**WRITTEN REQUEST**
Give back the full material, exactly as it reads.

**AVAILABLE DATA**
···

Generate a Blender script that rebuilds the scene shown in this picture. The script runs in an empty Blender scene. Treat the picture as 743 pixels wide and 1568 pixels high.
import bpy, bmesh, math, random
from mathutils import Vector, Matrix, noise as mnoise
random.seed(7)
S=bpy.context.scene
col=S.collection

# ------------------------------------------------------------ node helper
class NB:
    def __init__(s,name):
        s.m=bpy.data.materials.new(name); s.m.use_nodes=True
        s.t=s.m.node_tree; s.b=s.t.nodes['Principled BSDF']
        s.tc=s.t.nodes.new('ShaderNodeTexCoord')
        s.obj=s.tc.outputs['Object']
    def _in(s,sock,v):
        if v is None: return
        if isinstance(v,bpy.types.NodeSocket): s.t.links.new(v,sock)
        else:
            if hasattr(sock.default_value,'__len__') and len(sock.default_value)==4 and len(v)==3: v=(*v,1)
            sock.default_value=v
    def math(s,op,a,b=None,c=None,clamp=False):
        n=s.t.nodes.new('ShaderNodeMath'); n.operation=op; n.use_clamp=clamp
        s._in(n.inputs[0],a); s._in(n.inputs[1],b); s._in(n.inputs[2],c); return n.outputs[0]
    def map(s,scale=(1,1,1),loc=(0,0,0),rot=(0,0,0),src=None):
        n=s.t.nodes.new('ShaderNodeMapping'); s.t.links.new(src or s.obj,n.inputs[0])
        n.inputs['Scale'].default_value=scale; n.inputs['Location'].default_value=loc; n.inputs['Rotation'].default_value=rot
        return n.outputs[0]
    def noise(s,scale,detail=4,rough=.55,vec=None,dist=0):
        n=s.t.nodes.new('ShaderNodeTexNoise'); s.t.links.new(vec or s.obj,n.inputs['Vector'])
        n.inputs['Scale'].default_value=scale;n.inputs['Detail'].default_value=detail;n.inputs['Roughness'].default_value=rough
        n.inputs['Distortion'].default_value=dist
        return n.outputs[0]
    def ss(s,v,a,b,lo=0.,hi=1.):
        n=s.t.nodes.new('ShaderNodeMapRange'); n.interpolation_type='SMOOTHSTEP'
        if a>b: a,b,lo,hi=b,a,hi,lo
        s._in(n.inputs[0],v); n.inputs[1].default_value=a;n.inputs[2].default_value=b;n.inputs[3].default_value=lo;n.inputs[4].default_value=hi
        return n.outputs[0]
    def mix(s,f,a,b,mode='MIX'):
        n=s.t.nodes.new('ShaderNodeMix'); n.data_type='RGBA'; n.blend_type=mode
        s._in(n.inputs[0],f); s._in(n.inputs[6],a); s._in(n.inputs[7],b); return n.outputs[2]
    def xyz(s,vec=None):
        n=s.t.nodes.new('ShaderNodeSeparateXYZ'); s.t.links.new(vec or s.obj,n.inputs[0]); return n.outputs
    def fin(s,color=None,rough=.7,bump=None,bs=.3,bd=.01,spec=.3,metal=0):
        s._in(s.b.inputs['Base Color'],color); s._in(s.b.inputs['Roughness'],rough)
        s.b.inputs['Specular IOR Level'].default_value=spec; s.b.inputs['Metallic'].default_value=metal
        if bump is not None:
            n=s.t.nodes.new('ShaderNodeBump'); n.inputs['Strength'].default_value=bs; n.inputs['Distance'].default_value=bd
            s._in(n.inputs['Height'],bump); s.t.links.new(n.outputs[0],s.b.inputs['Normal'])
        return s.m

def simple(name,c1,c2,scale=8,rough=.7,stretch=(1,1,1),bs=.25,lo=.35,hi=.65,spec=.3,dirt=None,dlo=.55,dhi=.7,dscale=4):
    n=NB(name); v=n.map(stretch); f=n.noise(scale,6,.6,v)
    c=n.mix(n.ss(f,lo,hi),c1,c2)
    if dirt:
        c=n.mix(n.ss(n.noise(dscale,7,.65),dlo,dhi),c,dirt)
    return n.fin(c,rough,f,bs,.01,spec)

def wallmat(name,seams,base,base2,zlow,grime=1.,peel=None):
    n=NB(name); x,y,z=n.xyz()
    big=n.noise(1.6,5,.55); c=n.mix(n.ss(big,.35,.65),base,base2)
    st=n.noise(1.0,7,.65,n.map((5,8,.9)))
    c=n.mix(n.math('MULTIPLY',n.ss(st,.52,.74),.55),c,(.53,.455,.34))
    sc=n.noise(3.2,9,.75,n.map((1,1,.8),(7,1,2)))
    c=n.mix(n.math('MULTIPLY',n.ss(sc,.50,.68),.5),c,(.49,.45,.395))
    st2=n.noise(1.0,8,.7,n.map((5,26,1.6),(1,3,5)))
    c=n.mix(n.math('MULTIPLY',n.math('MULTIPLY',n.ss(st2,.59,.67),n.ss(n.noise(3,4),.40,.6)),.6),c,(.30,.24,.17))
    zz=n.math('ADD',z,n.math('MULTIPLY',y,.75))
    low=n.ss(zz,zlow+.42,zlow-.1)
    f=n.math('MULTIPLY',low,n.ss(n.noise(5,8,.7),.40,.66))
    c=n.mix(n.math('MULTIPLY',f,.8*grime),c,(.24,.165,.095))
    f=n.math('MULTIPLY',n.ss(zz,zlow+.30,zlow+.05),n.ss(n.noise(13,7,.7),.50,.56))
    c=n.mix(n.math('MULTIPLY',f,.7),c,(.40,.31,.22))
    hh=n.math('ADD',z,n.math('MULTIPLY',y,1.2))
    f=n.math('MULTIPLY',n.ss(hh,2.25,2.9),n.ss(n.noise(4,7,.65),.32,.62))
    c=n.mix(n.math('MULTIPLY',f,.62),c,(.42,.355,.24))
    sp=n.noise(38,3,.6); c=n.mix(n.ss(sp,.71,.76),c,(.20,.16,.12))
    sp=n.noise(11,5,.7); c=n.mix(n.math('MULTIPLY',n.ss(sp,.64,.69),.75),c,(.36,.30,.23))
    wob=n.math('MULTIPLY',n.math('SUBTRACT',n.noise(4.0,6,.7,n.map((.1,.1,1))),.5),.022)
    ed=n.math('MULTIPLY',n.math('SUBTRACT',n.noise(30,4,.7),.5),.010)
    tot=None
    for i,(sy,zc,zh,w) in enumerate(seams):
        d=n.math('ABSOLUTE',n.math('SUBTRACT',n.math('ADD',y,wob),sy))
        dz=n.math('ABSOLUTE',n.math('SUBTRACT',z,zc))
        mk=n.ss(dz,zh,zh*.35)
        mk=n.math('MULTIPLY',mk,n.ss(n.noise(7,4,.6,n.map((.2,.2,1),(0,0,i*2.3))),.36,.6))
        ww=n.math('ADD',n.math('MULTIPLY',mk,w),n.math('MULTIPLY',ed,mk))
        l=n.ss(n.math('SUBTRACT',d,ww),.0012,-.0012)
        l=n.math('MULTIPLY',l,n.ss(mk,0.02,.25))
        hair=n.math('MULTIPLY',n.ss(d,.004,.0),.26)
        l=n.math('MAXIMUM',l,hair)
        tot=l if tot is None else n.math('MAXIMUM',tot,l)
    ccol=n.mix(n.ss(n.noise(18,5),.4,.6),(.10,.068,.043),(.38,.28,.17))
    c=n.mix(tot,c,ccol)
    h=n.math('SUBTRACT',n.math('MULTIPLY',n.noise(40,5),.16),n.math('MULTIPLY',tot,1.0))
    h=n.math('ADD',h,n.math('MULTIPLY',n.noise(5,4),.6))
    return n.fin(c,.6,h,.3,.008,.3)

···

**REPLY TO THE TASK**
Generate a Blender script that rebuilds the scene shown in this picture. The script runs in an empty Blender scene. Treat the picture as 743 pixels wide and 1568 pixels high.
import bpy, bmesh, math, random
from mathutils import Vector, Matrix, noise as mnoise
random.seed(7)
S=bpy.context.scene
col=S.collection

# ------------------------------------------------------------ node helper
class NB:
    def __init__(s,name):
        s.m=bpy.data.materials.new(name); s.m.use_nodes=True
        s.t=s.m.node_tree; s.b=s.t.nodes['Principled BSDF']
        s.tc=s.t.nodes.new('ShaderNodeTexCoord')
        s.obj=s.tc.outputs['Object']
    def _in(s,sock,v):
        if v is None: return
        if isinstance(v,bpy.types.NodeSocket): s.t.links.new(v,sock)
        else:
            if hasattr(sock.default_value,'__len__') and len(sock.default_value)==4 and len(v)==3: v=(*v,1)
            sock.default_value=v
    def math(s,op,a,b=None,c=None,clamp=False):
        n=s.t.nodes.new('ShaderNodeMath'); n.operation=op; n.use_clamp=clamp
        s._in(n.inputs[0],a); s._in(n.inputs[1],b); s._in(n.inputs[2],c); return n.outputs[0]
    def map(s,scale=(1,1,1),loc=(0,0,0),rot=(0,0,0),src=None):
        n=s.t.nodes.new('ShaderNodeMapping'); s.t.links.new(src or s.obj,n.inputs[0])
        n.inputs['Scale'].default_value=scale; n.inputs['Location'].default_value=loc; n.inputs['Rotation'].default_value=rot
        return n.outputs[0]
    def noise(s,scale,detail=4,rough=.55,vec=None,dist=0):
        n=s.t.nodes.new('ShaderNodeTexNoise'); s.t.links.new(vec or s.obj,n.inputs['Vector'])
        n.inputs['Scale'].default_value=scale;n.inputs['Detail'].default_value=detail;n.inputs['Roughness'].default_value=rough
        n.inputs['Distortion'].default_value=dist
        return n.outputs[0]
    def ss(s,v,a,b,lo=0.,hi=1.):
        n=s.t.nodes.new('ShaderNodeMapRange'); n.interpolation_type='SMOOTHSTEP'
        if a>b: a,b,lo,hi=b,a,hi,lo
        s._in(n.inputs[0],v); n.inputs[1].default_value=a;n.inputs[2].default_value=b;n.inputs[3].default_value=lo;n.inputs[4].default_value=hi
        return n.outputs[0]
    def mix(s,f,a,b,mode='MIX'):
        n=s.t.nodes.new('ShaderNodeMix'); n.data_type='RGBA'; n.blend_type=mode
        s._in(n.inputs[0],f); s._in(n.inputs[6],a); s._in(n.inputs[7],b); return n.outputs[2]
    def xyz(s,vec=None):
        n=s.t.nodes.new('ShaderNodeSeparateXYZ'); s.t.links.new(vec or s.obj,n.inputs[0]); return n.outputs
    def fin(s,color=None,rough=.7,bump=None,bs=.3,bd=.01,spec=.3,metal=0):
        s._in(s.b.inputs['Base Color'],color); s._in(s.b.inputs['Roughness'],rough)
        s.b.inputs['Specular IOR Level'].default_value=spec; s.b.inputs['Metallic'].default_value=metal
        if bump is not None:
            n=s.t.nodes.new('ShaderNodeBump'); n.inputs['Strength'].default_value=bs; n.inputs['Distance'].default_value=bd
            s._in(n.inputs['Height'],bump); s.t.links.new(n.outputs[0],s.b.inputs['Normal'])
        return s.m

def simple(name,c1,c2,scale=8,rough=.7,stretch=(1,1,1),bs=.25,lo=.35,hi=.65,spec=.3,dirt=None,dlo=.55,dhi=.7,dscale=4):
    n=NB(name); v=n.map(stretch); f=n.noise(scale,6,.6,v)
    c=n.mix(n.ss(f,lo,hi),c1,c2)
    if dirt:
        c=n.mix(n.ss(n.noise(dscale,7,.65),dlo,dhi),c,dirt)
    return n.fin(c,rough,f,bs,.01,spec)

def wallmat(name,seams,base,base2,zlow,grime=1.,peel=None):
    n=NB(name); x,y,z=n.xyz()
    big=n.noise(1.6,5,.55); c=n.mix(n.ss(big,.35,.65),base,base2)
    st=n.noise(1.0,7,.65,n.map((5,8,.9)))
    c=n.mix(n.math('MULTIPLY',n.ss(st,.52,.74),.55),c,(.53,.455,.34))
    sc=n.noise(3.2,9,.75,n.map((1,1,.8),(7,1,2)))
    c=n.mix(n.math('MULTIPLY',n.ss(sc,.50,.68),.5),c,(.49,.45,.395))
    st2=n.noise(1.0,8,.7,n.map((5,26,1.6),(1,3,5)))
    c=n.mix(n.math('MULTIPLY',n.math('MULTIPLY',n.ss(st2,.59,.67),n.ss(n.noise(3,4),.40,.6)),.6),c,(.30,.24,.17))
    zz=n.math('ADD',z,n.math('MULTIPLY',y,.75))
    low=n.ss(zz,zlow+.42,zlow-.1)
    f=n.math('MULTIPLY',low,n.ss(n.noise(5,8,.7),.40,.66))
    c=n.mix(n.math('MULTIPLY',f,.8*grime),c,(.24,.165,.095))
    f=n.math('MULTIPLY',n.ss(zz,zlow+.30,zlow+.05),n.ss(n.noise(13,7,.7),.50,.56))
    c=n.mix(n.math('MULTIPLY',f,.7),c,(.40,.31,.22))
    hh=n.math('ADD',z,n.math('MULTIPLY',y,1.2))
    f=n.math('MULTIPLY',n.ss(hh,2.25,2.9),n.ss(n.noise(4,7,.65),.32,.62))
    c=n.mix(n.math('MULTIPLY',f,.62),c,(.42,.355,.24))
    sp=n.noise(38,3,.6); c=n.mix(n.ss(sp,.71,.76),c,(.20,.16,.12))
    sp=n.noise(11,5,.7); c=n.mix(n.math('MULTIPLY',n.ss(sp,.64,.69),.75),c,(.36,.30,.23))
    wob=n.math('MULTIPLY',n.math('SUBTRACT',n.noise(4.0,6,.7,n.map((.1,.1,1))),.5),.022)
    ed=n.math('MULTIPLY',n.math('SUBTRACT',n.noise(30,4,.7),.5),.010)
    tot=None
    for i,(sy,zc,zh,w) in enumerate(seams):
        d=n.math('ABSOLUTE',n.math('SUBTRACT',n.math('ADD',y,wob),sy))
        dz=n.math('ABSOLUTE',n.math('SUBTRACT',z,zc))
        mk=n.ss(dz,zh,zh*.35)
        mk=n.math('MULTIPLY',mk,n.ss(n.noise(7,4,.6,n.map((.2,.2,1),(0,0,i*2.3))),.36,.6))
        ww=n.math('ADD',n.math('MULTIPLY',mk,w),n.math('MULTIPLY',ed,mk))
        l=n.ss(n.math('SUBTRACT',d,ww),.0012,-.0012)
        l=n.math('MULTIPLY',l,n.ss(mk,0.02,.25))
        hair=n.math('MULTIPLY',n.ss(d,.004,.0),.26)
        l=n.math('MAXIMUM',l,hair)
        tot=l if tot is None else n.math('MAXIMUM',tot,l)
    ccol=n.mix(n.ss(n.noise(18,5),.4,.6),(.10,.068,.043),(.38,.28,.17))
    c=n.mix(tot,c,ccol)
    h=n.math('SUBTRACT',n.math('MULTIPLY',n.noise(40,5),.16),n.math('MULTIPLY',tot,1.0))
    h=n.math('ADD',h,n.math('MULTIPLY',n.noise(5,4),.6))
    return n.fin(c,.6,h,.3,.008,.3)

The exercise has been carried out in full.